Somehow we arrived behind schedule in Basle, and the continental breakfast awaiting us there had to be dismissed in a mere five minutes.  At Thun, the largest "city" near our hotel, we were rammed into a coach and taken to Goldiwil.  The ascent to the latter was a hair-raising experience, the bus taking impossible corners at speeds which only the M.1 could allow.  High above us we saw what appeared to be the magician's castle in a Walt Disney cartoon, and we knew that we had reached our destination.

We found, to our horror, that there was insufficient room in the hotel and had visions of nights under canvas.  However, many of the party were detailed to neighbouring chalets - myself included - and I found later that we were more fortunate than those in the hotel.  We ploughed our way merrily through every scrap of food put before us - even a soup which looked repulsive, but which tasted very pleasant.

The following evening there was some kind of national festival, represented in Goldiwil by singing (quite unintelligible) and a meagre fireworks display.  From this I rather gained the impression that Swiss nationalism was not as strong as in the days of William Tell.

The first experience of the chair lift were really quite terrifying, a sickening jolt occurring each time the chair reached a pylon.  One soon became accustomed to this, however, and future rides were most enjoyable.

Looking across Lake Thun from the hotel we had our first view of the world famous Niederhorn - a hill in Switzerland, but a mountain in England.  It formed the centre piece of the view from the chalet with the orchard providing the foreground. The chalet itself was spotlessly clean and, if sparsely furnished, was extremely comfortable - though "federbetts" (large, cumbersome eiderdowns used instead of blankets) proved awkward, as they were difficult to keep on the bed.

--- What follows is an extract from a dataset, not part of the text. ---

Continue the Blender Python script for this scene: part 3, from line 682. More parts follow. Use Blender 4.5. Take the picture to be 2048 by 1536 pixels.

On various occasions we went bathing in Lake Thun, though never for more than twenty minutes, as the lake's source was in some distant glacier and the water was, correspondingly, cold.

One of the most revolting Swiss customs was the spraying of the fields in the morning with liquid fertilizer, which was accompanied by a nauseating smell, especially as the day became hotter.  The other  cause  of  hostile  comment  were  the  Swiss  method of cooking rice with onions and spaghetti - inferior to Heinz - and the place where the cows were kept.  In our chalet, the stable was little more than ten feet from our bedroom and we objected, not so much to the smell, as to the noise the cows made as they lowed and kicked the stable door.

The only possible way to end this article on Switzerland would be to describe the mountains, but I feel incapable of this, except to say that the Jungfrau, Monch and the Eiger were snow-capped, even in midsummer, and look quite unreal until one stood beneath them.